Procter & Gamble (NYSE:PG | PG Price Prediction) and Colgate-Palmolive (NYSE:CL) reported quarterly earnings in January, placing two of consumer staples’ most decorated dividend payers in sharp contrast. Procter & Gamble carries 69 consecutive years of dividend increases, while Colgate has notched 63 straight years. Both navigate tariffs, sluggish volume, and cautious consumer spending.
Brands Doing the Work, but Differently
Procter & Gamble’s Q2 FY2026 showed a business holding ground rather than accelerating. Organic sales came in flat, with 1% pricing offset by a 1% unit volume decline. Beauty led with 5% organic growth, and Health Care matched that pace. Baby, Feminine & Family Care weakened, where organic sales fell 4%, with Family Care down double digits.

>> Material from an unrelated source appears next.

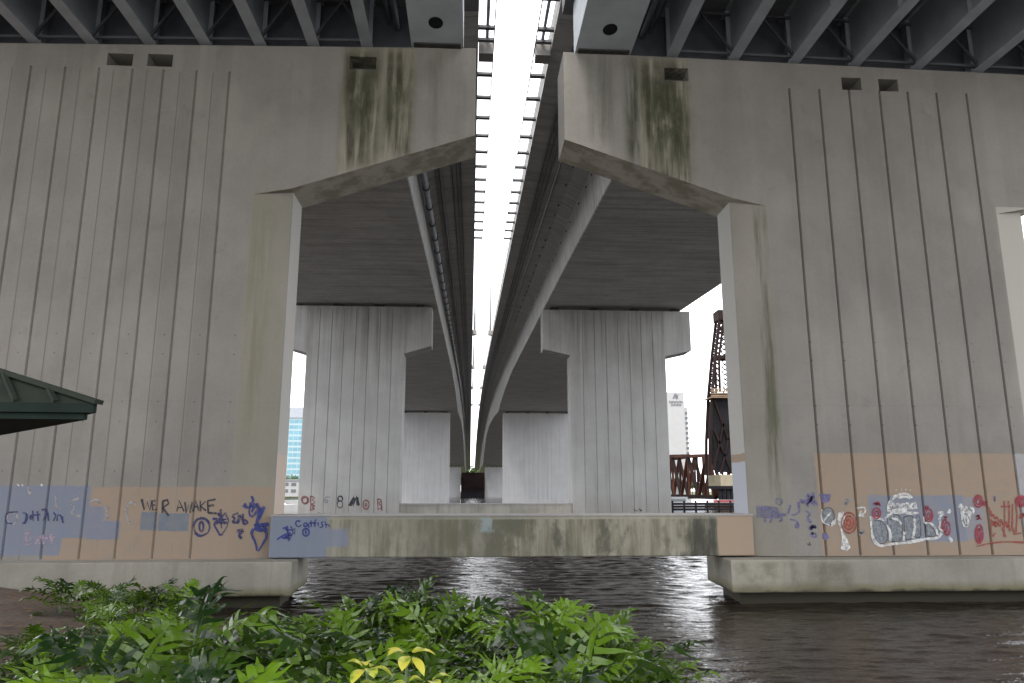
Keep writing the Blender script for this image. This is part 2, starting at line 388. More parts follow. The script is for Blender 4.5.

Colgate’s Q4 2025 told a livelier top-line story. Revenue rose 5.8% year-over-year to $5.23 billion, beating estimates by 2.04%. Organic sales grew 2.2%, with 3.1% foreign exchange tailwind amplifying the headline. Hill’s Pet Nutrition contributed $1.20 billion, up 4.9%, and Africa/Eurasia surged 10.3% organically.
North America slipped 1.8% organically. The quarter carried a painful footnote: a $919 million goodwill impairment on the Filorga skin health business, driven by weak China performance, pushing GAAP EPS to -$0.05.
| Business Driver | Procter & Gamble | Colgate-Palmolive |
|---|---|---|
| Revenue (Most Recent Quarter) | $22.21B | $5.23B |
| Organic Sales Growth | Flat | +2.2% |
| Dividend Streak | 69 years | 63 years |
| Quarterly Dividend | $1.0568 | $0.53 |
| Dividend Yield | 2.91% | 2.44% |

Scale vs. Agility: Two Different Strategic Bets
Procter & Gamble is restructuring at scale. The June 2025 portfolio and productivity plan targets up to 7,000 non-manufacturing overhead cuts by end of FY2027, and capital expenditures jumped 26.16% year-over-year in Q2. The company absorbs approximately $400 million in after-tax tariff costs this fiscal year. Operating income fell 6.53% year-over-year despite revenue rising 1.5%, as restructuring costs and tariff drag compress margins.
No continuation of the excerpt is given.